So I have a sequence $\{a_n\} = \frac{\pi}{2^n}$ where $n=1,2,3,4 \dots$ And I need to prove that its limit is $0$. Here is what have done, can someone check and tell me if this is correct?
Definition: A sequence $\{a_n\}$ has a limit $L$ if and only if for any $\epsilon>0$, there exists $N \in \mathbb{N}$ such that $\forall n>N,|a_n-L|<\epsilon$.
A sequence that has a limit $L$ is called a convergent sequence and we say that the sequence converges to $L$. If a sequence $\{a_n\}$ converges to a limit $L$, we write $\{a_n\} \to L$ as $n \to \infty$ or $\lim_{n \to \infty}$ of $\{a_n\}=L$. If a sequence does not have a limit, then we say that the sequence diverges.
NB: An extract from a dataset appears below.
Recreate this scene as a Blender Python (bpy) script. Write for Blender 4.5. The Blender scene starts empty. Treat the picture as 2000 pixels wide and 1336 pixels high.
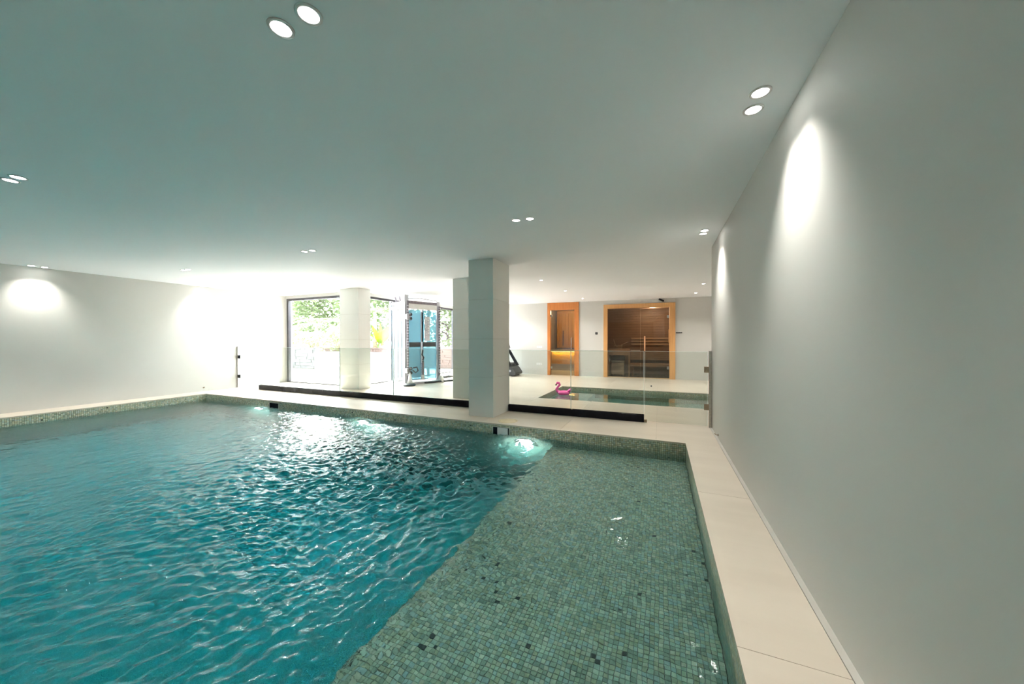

So for our sequence given that $\epsilon>0$ we want $|\frac{\pi}{2^n} |<\epsilon~~ \forall n>N$.
So $|\frac{\pi}{2^n} |<\epsilon =\frac{\pi}{2^n} <\epsilon$ Because $n$ is strictly positive making the whole left side of the inequality positive.
Solving for $n$:
$$\frac{\pi}{2^n} <\epsilon$$
$$2^n<\frac{\pi}{\epsilon}$$
$$n \log 2 < \log \frac{\pi}{\epsilon}$$
$$n < \log( \frac{\pi}{\epsilon}-2)$$
So if you take N to be any integer such that $N> \log(\frac{\pi}{\epsilon}-2)$, then for all $\epsilon >0$ we have $|\frac{\pi}{2^n} |<\epsilon~~ \forall n>N$, and hence we have shown that $\lim_{n \to \infty}$ of $\{A_n\}=L$
Sorry that it looks like this but I don't know how to format text in here.
You have the right idea. Once you get to the point $\frac{\pi}{2^n} < \epsilon$, the algebra gives $n>\frac{\log\left(\pi/\epsilon\right)}{\log{2}}$. Your solution switched the order of the inequality, and brought the 2 into the log incorrectly.